Maître Lucie Karachni représentait le plaignant et a argumenté la position de son client face à la décision de la mairie : « Cet arrêté porte atteinte à la survie des personnes qui n’ont que cela pour vivre ainsi qu’à la dignité et au principe de fraternité. Ce sont des personnes qui sont exclues, des invisibles et venir au centre de Saint-Pierre leur permet de garder un lien avec la société. Cela ne porte aucun trouble à l’ordre public. Il n’y a aucune agressivité dans cette démarche.
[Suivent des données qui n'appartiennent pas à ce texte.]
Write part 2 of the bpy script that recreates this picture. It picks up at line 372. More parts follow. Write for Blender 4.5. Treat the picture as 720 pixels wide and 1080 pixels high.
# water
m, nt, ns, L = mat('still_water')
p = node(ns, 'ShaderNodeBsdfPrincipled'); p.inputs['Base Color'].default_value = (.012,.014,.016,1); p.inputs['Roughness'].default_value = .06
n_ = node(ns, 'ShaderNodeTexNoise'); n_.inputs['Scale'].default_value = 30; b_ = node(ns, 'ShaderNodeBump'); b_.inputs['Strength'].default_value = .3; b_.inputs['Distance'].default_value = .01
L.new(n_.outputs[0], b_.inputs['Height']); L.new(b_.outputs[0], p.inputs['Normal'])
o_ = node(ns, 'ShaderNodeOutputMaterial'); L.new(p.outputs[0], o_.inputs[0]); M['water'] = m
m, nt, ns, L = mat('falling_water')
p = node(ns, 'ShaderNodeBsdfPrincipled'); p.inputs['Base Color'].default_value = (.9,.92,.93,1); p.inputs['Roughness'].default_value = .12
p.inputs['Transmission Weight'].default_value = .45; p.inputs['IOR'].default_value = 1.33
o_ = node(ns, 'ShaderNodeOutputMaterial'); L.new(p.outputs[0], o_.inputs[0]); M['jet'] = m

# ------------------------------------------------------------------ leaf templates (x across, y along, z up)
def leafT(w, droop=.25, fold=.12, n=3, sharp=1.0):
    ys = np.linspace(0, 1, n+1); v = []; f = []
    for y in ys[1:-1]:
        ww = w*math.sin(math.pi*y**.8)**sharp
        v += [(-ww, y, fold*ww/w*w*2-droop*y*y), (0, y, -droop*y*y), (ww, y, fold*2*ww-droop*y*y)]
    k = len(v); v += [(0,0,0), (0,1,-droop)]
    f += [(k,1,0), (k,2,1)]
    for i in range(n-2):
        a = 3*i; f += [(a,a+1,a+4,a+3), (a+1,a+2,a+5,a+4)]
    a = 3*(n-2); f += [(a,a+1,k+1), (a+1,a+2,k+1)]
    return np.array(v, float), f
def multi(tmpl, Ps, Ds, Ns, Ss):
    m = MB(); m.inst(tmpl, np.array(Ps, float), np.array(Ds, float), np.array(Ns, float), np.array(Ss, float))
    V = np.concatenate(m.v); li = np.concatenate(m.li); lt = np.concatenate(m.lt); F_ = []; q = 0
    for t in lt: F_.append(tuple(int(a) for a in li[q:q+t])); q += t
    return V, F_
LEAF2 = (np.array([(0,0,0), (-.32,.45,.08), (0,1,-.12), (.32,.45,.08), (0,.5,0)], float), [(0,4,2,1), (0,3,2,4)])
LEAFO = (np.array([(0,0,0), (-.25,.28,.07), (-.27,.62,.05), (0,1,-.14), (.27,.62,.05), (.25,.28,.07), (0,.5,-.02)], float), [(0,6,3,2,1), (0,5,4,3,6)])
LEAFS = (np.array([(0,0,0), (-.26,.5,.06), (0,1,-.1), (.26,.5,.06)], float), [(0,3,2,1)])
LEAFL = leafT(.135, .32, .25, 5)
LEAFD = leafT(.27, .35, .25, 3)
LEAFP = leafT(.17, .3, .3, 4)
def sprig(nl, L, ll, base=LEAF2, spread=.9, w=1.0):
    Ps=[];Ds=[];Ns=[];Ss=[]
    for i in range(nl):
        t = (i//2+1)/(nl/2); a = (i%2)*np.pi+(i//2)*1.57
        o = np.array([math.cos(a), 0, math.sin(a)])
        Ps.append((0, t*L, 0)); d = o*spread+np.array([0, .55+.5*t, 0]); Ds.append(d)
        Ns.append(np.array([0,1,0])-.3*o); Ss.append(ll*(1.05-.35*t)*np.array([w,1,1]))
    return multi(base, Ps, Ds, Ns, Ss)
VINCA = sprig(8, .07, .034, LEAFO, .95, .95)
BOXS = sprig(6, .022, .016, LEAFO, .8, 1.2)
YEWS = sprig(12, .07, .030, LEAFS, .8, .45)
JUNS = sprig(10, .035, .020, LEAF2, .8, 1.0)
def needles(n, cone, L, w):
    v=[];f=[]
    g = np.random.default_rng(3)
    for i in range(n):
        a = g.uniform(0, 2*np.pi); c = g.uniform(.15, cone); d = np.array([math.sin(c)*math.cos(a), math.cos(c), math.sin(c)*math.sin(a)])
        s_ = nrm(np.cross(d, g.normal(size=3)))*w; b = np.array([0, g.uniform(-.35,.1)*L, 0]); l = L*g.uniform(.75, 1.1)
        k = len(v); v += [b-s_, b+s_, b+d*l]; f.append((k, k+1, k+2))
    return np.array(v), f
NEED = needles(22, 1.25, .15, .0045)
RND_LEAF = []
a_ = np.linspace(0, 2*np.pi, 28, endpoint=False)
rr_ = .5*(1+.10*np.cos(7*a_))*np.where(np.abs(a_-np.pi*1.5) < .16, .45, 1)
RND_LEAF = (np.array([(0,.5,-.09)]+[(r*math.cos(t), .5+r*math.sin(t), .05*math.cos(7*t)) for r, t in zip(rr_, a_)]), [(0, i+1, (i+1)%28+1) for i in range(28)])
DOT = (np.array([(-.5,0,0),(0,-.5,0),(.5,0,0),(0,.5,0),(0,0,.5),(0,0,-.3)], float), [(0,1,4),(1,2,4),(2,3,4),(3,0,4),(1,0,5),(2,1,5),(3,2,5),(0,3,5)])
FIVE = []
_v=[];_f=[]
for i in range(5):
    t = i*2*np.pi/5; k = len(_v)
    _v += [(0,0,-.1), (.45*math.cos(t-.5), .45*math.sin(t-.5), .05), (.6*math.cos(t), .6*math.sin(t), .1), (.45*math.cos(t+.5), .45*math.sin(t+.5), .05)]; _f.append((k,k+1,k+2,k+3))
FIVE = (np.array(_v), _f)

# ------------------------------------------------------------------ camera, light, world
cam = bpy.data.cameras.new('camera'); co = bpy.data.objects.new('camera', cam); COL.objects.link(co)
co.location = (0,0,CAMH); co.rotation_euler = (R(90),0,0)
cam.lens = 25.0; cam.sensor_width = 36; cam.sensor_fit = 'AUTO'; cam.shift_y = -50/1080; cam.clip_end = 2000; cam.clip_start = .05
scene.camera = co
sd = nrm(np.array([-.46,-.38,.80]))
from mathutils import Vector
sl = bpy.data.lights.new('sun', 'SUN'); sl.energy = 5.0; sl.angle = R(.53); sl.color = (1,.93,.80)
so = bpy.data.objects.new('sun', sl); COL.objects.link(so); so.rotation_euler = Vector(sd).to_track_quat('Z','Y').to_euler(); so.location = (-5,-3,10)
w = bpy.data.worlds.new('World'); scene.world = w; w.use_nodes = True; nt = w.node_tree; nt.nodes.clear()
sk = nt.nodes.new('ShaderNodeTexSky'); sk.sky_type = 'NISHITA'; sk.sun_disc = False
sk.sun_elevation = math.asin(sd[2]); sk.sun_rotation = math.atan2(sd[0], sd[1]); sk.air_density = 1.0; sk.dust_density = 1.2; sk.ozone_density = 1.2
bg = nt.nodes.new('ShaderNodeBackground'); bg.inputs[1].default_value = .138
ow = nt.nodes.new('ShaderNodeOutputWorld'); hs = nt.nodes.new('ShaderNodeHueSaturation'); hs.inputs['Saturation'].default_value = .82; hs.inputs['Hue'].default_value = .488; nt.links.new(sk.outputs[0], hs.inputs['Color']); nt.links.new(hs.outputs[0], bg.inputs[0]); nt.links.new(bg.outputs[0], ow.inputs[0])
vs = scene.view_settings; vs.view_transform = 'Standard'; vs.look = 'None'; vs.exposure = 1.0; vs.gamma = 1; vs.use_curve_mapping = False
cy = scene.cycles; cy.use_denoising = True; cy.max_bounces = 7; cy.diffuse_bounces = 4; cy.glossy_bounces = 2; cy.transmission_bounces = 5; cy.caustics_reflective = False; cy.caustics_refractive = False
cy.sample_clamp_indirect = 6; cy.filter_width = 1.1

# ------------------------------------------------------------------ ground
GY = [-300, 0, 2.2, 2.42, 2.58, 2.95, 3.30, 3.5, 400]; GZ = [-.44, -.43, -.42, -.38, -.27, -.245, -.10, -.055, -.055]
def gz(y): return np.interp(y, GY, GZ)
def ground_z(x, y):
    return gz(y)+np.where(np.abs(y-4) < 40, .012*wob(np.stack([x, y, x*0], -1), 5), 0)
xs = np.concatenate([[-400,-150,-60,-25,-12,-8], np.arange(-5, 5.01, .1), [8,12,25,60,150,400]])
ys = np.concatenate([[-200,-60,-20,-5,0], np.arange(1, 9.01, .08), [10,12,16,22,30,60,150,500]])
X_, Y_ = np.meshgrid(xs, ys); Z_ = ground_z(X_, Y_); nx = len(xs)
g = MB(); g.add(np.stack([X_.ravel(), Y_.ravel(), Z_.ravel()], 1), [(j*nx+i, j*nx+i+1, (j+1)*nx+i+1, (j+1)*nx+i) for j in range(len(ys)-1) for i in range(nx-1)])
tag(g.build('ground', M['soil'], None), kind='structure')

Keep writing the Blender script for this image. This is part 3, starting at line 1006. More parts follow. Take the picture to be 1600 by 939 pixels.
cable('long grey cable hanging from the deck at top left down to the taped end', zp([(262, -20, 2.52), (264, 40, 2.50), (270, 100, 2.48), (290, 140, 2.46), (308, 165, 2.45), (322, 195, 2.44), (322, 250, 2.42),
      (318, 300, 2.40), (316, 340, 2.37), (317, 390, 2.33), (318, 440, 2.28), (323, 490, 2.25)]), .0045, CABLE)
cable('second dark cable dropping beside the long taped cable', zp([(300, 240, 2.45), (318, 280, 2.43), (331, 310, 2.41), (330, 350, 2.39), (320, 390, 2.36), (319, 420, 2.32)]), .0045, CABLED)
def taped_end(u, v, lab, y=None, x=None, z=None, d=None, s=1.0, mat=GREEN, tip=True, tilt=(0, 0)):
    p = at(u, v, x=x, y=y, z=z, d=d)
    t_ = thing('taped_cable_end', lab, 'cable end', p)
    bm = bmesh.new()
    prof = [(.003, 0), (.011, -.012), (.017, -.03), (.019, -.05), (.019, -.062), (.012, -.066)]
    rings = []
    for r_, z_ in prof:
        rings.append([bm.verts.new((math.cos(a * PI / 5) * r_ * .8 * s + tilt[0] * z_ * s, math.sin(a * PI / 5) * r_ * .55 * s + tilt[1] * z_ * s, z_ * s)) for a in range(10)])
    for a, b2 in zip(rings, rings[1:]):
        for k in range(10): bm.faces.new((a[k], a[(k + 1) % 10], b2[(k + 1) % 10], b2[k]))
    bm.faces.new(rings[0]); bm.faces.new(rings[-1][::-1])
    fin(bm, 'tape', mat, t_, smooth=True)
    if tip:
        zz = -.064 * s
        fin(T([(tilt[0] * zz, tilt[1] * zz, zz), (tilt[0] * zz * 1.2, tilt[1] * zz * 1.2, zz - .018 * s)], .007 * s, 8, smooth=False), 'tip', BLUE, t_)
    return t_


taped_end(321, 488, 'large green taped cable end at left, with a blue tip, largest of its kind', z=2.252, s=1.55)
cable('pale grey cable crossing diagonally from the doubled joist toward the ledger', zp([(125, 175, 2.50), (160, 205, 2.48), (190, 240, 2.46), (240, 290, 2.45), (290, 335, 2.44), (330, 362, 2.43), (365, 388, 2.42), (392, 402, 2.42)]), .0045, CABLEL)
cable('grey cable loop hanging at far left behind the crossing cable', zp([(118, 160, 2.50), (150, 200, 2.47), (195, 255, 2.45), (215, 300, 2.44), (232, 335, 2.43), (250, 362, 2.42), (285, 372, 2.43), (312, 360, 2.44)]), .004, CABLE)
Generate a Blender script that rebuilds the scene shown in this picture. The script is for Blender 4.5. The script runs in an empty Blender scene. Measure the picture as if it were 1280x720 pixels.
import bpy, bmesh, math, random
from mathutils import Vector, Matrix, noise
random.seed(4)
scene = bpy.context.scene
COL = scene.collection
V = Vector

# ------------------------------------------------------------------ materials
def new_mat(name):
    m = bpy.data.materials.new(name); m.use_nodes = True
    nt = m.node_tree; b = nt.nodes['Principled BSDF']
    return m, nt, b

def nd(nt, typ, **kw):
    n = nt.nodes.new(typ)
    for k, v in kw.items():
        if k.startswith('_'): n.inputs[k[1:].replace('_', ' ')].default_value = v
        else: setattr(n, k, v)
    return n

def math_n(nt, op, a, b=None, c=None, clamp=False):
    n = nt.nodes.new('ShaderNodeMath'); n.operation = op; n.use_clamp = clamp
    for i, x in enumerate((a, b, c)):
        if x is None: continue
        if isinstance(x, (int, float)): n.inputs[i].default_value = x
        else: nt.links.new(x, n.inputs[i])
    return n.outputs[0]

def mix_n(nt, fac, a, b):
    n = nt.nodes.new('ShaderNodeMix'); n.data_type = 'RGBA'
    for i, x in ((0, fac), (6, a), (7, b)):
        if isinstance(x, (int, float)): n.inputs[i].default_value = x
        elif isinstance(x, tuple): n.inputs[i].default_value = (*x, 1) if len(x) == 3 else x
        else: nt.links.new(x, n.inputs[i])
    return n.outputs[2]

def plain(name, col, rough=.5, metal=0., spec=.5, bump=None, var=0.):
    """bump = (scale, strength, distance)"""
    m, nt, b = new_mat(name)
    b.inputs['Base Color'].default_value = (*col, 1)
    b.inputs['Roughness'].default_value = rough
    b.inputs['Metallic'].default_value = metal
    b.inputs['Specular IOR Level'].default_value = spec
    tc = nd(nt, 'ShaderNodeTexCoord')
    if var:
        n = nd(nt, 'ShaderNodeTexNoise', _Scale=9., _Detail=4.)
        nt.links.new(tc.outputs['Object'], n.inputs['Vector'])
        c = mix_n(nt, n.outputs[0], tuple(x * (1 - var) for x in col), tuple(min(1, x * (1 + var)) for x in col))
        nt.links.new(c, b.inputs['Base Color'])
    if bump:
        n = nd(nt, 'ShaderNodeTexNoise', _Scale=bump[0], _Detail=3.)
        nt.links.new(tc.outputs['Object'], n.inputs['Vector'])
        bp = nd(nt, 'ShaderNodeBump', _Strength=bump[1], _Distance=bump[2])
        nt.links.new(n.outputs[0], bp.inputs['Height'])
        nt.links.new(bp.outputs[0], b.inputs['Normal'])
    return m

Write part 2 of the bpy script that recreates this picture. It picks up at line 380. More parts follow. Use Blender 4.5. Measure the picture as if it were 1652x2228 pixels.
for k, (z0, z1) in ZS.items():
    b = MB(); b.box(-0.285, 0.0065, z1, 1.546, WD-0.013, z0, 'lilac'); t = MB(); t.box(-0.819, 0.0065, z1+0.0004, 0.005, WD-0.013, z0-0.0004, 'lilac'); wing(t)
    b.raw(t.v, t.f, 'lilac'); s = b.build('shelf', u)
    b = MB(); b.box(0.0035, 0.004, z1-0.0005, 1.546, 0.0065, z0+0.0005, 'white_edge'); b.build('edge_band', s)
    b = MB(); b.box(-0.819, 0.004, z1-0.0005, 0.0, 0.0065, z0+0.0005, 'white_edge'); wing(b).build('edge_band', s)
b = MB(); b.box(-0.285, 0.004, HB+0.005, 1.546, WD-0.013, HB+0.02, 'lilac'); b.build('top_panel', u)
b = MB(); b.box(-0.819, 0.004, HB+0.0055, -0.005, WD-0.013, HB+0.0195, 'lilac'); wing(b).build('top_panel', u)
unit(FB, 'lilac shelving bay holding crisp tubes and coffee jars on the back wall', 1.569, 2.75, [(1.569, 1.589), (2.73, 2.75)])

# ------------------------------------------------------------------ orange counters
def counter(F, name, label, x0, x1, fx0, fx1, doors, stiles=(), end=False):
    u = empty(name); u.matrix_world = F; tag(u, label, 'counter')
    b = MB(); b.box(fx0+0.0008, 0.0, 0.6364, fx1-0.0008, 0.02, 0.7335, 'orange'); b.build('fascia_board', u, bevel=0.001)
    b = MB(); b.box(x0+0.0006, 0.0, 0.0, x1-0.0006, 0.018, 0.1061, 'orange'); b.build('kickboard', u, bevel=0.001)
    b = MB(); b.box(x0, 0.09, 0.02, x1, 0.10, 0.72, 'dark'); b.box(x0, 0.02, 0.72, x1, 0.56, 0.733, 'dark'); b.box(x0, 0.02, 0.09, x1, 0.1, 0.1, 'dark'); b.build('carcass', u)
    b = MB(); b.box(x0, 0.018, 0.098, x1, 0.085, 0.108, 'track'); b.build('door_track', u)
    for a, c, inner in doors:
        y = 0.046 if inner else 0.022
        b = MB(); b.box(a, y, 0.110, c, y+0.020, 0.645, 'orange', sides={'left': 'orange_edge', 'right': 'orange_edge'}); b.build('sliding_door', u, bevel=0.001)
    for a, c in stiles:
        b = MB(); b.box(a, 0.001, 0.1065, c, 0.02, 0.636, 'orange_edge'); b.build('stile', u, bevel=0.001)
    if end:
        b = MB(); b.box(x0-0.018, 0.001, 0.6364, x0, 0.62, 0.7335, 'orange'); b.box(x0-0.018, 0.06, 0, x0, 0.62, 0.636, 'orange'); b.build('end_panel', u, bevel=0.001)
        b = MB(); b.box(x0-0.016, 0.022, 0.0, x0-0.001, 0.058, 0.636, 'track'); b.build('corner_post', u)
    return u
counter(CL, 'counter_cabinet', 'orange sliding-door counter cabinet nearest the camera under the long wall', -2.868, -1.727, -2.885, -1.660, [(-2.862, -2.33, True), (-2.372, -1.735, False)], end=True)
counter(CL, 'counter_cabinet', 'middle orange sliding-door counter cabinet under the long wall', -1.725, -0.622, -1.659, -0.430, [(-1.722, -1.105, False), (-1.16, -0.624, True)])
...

Les éléments qui font état d’un trouble manifeste font état de pièces en date de 2018. » Elle ajoute : « Mon client fait la manche de façon pacifique. »
L’avocate du sans-abri interpelle le président du tribunal : « Jusqu’au 31 août mon client ne se rend plus au centre ville de Saint-Pierre. Il y a une atteinte à sa liberté de mouvement. Je compte sur votre humanité. »
L’avocat conteste les raisons de la tenue de l’audience aujourd’hui : « Monsieur Dumas vous saisit dans le cadre d’un référé et doit caractériser le caractère d’urgence de cette requête. Or selon nous, l’urgence n’est pas démontré. L’arrêté datant du 12 juillet. Par ailleurs monsieur Dumas se dit sans revenus, hors il bénéficie du RSA et de l’allocation adulte handicapé selon le CCAS de Saint-Pierre. Donc quelle est l’urgence ? Il n’est pas privé de ressources. »
Il insiste aussi sur le périmètre limité défini par l’arrêté, autrement dit le centre-ville de Saint-Pierre. Ensuite il fait valoir les incivilités qui résultent de la mendicité et cite un fait divers criminel en date de 2019 où un sans abri avait trouvé la mort. L’avocat a demandé à ce que l’instruction de l’affaire soit repoussée en début d’après-midi pour faire parvenir au tribunal des plaintes pénales de commerçants.
Le président du tribunal prend le temps d’écouter toutes les parties. Le plaignant a eu longuement la parole. Il demande ensuite à la mairie de Saint-Pierre si d’autres pistes que cet arrêté ont été explorées et si des PV ont été dressés en 2020 ou 2021 à l’égard de la mendicité.
En plus de l’opinion publique, l’arrêté municipal a fait vivement réagir l’opposition municipale. Jean Gaël Anda affirme avoir accompagné « Vévin », le plaignant, dans ses démarches auprès du tribunal administratif. « ‘Vévin’ est heureux d’avoir pu faire entendre sa voix devant un tribunal dans une affaire dans laquelle il est victime d’une décision pour le moins inhumaine et infondée en ce qui le concerne », souligne le chef de l’opposition saint-pierroise.
Jean-Gaël Anda s’est déplacé pour apporter son soutien au sans abri qui a saisi le tribunal.
Pour l’écologiste Emmanuel Doulouma, « cet arrêté porte atteinte à la liberté d’aller et venir des plus précaires au bénéfice de la commodité de passage des mieux lotis. Cette volonté de faire disparaître la misère réelle résonne comme une agression supplémentaire faite aux plus précaires. Dans une ville classée parmi les 20 plus pauvres de France, c’est la pauvreté que nous devons combattre et non les pauvres. »
Enfin, Imrhane Moullan a condamné cet arrêté, mais regrette les tentatives de récupération politique de certains. Il a surtout fait part de son inquiétude de voir les commerçants et la communauté musulmane de Saint-Pierre être accusée d’être à l’origine de cet arrêté.